* [STATED PROBLEM]: Search the listing below for "from". Copy each matching line.

◆ ◆ ◆

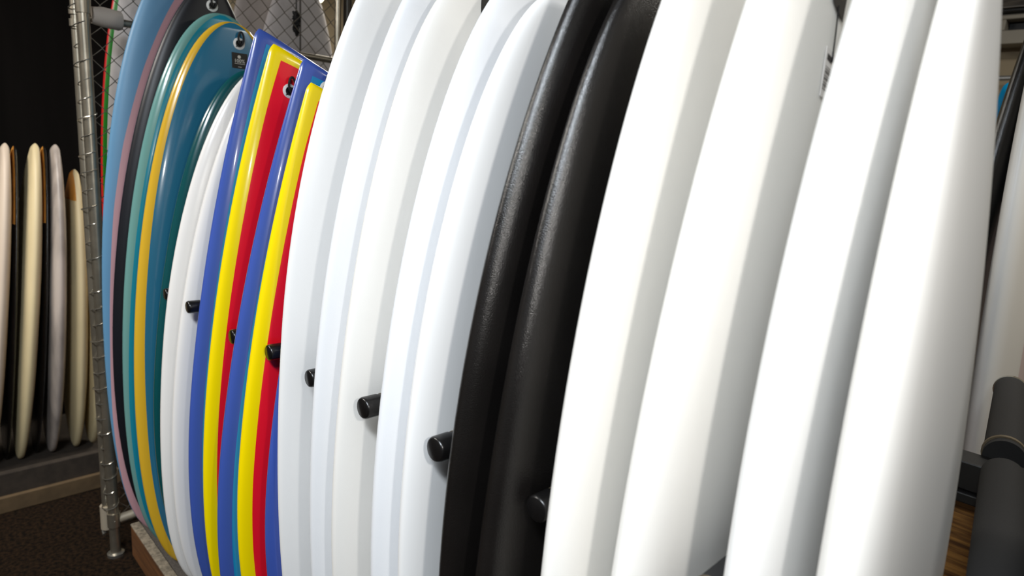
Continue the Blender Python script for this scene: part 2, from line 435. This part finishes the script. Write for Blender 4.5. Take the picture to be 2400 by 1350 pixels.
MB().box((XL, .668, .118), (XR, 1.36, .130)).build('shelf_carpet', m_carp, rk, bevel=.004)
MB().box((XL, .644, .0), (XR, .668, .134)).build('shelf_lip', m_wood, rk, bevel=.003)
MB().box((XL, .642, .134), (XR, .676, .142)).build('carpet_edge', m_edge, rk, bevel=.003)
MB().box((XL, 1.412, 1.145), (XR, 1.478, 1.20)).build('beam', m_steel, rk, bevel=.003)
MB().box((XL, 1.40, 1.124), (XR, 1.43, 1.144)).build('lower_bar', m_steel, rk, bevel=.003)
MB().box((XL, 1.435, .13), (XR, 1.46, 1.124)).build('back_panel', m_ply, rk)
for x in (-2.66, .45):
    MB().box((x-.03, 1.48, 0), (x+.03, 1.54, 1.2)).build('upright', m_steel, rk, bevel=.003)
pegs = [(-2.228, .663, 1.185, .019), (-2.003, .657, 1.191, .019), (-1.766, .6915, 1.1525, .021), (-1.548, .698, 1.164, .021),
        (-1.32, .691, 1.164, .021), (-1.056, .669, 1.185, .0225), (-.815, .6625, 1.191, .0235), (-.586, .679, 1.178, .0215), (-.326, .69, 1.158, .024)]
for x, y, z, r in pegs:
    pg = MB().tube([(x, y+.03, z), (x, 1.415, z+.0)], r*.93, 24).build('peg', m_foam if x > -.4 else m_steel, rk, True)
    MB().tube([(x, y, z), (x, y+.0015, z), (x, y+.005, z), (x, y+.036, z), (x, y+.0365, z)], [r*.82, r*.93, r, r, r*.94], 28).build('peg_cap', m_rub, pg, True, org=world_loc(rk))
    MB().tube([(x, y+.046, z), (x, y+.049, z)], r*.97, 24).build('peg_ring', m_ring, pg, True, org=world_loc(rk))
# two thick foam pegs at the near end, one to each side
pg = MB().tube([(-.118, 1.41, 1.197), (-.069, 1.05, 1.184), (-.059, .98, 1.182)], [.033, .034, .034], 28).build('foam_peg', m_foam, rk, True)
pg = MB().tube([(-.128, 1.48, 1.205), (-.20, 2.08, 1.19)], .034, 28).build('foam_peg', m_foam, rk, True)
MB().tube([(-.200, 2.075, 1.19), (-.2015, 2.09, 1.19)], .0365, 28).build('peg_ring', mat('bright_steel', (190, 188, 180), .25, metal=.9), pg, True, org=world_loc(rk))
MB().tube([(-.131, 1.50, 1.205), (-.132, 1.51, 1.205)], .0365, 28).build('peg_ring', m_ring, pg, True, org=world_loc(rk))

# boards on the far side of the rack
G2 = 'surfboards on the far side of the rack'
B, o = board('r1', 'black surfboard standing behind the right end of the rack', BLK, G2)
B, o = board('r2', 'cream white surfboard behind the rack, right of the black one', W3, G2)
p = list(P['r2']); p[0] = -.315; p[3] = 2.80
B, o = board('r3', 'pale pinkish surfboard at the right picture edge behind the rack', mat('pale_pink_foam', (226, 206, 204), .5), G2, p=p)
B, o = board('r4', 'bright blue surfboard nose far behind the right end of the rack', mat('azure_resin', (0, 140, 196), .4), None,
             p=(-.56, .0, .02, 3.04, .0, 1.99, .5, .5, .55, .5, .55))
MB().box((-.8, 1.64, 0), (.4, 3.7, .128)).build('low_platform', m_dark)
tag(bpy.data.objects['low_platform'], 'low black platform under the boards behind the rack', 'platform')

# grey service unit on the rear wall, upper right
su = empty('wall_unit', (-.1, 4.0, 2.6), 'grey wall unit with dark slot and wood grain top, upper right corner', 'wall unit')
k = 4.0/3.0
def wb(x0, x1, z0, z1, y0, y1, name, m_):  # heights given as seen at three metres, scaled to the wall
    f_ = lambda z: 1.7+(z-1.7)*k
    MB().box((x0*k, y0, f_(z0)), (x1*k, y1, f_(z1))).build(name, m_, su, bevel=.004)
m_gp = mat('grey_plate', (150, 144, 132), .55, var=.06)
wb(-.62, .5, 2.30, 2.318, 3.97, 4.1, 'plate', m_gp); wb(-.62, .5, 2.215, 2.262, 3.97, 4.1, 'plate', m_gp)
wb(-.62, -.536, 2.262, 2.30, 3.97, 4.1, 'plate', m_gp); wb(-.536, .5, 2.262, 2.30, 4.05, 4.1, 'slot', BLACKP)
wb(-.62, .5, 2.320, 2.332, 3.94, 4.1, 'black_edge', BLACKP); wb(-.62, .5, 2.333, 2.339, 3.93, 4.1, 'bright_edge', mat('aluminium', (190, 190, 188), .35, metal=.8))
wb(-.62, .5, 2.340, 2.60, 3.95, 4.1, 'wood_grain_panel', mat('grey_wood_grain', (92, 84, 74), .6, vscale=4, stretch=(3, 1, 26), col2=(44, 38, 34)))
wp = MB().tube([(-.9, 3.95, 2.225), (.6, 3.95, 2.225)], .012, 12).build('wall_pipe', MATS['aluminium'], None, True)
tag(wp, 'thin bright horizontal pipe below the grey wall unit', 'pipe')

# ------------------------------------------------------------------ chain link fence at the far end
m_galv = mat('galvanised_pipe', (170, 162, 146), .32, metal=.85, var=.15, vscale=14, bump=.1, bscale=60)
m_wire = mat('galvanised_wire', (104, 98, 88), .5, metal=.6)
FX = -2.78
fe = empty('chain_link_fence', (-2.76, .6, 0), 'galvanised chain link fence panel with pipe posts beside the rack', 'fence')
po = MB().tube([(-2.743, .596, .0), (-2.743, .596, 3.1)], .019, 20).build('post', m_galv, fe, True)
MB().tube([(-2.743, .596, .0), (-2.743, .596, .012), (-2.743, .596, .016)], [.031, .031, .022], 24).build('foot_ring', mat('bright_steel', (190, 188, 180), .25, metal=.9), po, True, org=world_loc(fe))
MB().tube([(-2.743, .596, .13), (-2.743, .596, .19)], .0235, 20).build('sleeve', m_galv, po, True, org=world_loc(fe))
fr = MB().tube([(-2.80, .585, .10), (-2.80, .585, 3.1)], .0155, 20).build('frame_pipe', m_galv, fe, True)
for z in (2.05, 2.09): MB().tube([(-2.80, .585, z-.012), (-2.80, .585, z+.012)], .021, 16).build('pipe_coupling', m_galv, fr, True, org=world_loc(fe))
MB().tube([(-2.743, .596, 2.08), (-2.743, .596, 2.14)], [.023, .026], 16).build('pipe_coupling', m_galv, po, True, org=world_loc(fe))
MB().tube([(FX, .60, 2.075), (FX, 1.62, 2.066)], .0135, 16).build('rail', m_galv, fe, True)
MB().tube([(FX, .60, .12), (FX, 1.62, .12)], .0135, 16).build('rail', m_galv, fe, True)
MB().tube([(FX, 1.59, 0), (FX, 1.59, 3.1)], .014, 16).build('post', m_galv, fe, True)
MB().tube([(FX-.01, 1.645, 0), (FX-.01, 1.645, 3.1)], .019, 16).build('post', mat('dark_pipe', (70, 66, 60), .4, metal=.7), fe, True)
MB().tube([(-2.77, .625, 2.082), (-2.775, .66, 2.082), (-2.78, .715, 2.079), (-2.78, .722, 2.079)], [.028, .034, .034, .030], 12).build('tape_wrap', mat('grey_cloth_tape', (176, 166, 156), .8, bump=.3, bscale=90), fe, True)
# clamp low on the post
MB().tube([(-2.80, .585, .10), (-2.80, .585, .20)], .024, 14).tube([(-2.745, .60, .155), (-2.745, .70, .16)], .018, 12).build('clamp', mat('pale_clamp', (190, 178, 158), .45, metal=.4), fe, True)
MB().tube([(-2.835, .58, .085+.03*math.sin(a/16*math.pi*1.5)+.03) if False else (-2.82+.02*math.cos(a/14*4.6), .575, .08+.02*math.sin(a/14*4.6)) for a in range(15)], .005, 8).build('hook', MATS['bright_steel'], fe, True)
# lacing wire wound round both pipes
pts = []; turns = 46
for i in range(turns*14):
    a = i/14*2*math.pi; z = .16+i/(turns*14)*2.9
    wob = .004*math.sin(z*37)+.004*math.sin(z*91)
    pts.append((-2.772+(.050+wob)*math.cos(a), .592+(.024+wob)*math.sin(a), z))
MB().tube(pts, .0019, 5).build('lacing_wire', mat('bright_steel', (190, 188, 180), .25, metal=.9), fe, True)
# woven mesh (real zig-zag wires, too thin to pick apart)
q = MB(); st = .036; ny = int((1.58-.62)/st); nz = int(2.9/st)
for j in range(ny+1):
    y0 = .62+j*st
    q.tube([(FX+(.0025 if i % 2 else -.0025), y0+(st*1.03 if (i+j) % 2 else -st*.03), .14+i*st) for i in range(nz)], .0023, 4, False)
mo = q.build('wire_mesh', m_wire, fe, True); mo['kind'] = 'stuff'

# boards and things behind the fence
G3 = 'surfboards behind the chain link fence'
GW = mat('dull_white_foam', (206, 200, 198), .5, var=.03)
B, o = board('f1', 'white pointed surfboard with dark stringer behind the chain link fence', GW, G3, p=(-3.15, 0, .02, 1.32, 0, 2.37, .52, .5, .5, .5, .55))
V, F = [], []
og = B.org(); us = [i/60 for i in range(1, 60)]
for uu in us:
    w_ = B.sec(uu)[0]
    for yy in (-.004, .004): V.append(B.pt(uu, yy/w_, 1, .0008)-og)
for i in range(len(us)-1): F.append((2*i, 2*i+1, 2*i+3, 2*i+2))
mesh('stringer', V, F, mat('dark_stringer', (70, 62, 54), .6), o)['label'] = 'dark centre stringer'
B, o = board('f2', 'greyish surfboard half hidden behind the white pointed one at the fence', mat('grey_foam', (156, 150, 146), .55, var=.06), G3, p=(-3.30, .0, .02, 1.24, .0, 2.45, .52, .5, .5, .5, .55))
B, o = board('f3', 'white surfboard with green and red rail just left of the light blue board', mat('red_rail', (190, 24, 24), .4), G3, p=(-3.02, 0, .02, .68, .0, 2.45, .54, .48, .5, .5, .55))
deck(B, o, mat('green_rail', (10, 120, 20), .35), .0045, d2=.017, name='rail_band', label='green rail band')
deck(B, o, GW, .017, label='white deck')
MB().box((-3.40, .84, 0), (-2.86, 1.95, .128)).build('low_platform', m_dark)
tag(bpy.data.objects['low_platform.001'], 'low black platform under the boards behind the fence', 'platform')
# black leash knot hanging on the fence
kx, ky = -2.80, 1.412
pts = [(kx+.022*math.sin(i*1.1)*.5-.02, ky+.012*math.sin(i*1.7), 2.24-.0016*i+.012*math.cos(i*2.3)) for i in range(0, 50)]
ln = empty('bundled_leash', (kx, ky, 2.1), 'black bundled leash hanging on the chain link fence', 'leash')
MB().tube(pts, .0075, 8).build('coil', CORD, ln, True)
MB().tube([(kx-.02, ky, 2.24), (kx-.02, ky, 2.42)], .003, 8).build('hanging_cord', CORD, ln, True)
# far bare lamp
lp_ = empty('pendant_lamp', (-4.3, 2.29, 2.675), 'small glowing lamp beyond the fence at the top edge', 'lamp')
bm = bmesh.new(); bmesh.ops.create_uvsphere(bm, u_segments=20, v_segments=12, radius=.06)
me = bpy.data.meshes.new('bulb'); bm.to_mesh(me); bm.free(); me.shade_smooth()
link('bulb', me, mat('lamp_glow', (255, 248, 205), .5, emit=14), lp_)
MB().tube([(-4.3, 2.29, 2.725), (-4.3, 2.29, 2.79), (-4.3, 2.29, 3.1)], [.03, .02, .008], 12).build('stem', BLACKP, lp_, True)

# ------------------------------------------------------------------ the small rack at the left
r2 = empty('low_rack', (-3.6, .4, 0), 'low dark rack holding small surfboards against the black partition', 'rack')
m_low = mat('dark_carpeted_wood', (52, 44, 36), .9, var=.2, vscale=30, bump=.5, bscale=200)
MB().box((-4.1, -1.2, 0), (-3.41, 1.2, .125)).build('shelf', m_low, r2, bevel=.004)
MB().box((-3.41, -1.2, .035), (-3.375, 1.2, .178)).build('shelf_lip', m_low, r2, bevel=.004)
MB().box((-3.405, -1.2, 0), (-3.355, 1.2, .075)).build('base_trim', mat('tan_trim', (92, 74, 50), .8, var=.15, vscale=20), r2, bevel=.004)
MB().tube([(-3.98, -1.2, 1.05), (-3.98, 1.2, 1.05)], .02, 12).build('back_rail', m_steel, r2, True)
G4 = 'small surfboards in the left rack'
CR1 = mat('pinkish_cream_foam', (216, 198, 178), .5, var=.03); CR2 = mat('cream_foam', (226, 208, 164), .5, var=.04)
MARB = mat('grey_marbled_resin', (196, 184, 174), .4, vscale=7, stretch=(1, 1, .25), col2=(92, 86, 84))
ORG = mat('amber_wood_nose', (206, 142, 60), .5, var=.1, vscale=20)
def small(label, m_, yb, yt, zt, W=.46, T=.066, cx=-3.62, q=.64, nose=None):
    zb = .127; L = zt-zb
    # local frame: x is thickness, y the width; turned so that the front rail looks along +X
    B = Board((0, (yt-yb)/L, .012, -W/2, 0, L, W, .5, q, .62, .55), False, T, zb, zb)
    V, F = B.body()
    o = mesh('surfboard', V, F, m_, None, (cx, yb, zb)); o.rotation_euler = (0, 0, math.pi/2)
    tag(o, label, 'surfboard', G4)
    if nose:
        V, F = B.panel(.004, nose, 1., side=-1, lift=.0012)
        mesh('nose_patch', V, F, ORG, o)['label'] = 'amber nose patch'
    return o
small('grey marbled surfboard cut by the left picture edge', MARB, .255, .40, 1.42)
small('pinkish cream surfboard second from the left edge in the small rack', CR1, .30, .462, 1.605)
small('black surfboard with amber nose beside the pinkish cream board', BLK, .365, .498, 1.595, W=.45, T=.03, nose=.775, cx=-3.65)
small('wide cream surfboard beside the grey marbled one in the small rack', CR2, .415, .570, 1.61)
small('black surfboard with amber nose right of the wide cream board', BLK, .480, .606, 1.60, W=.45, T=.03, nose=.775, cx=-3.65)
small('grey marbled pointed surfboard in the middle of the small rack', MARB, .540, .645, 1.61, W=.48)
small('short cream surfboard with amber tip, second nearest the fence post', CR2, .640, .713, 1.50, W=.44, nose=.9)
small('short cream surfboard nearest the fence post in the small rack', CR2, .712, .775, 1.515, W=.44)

◆ ◆ ◆

* [SOLUTION FOR THIS TASK]:
Continue the Blender Python script for this scene: part 2, from line 435. This part finishes the script. Write for Blender 4.5. Take the picture to be 2400 by 1350 pixels.
small('pinkish cream surfboard second from the left edge in the small rack', CR1, .30, .462, 1.605)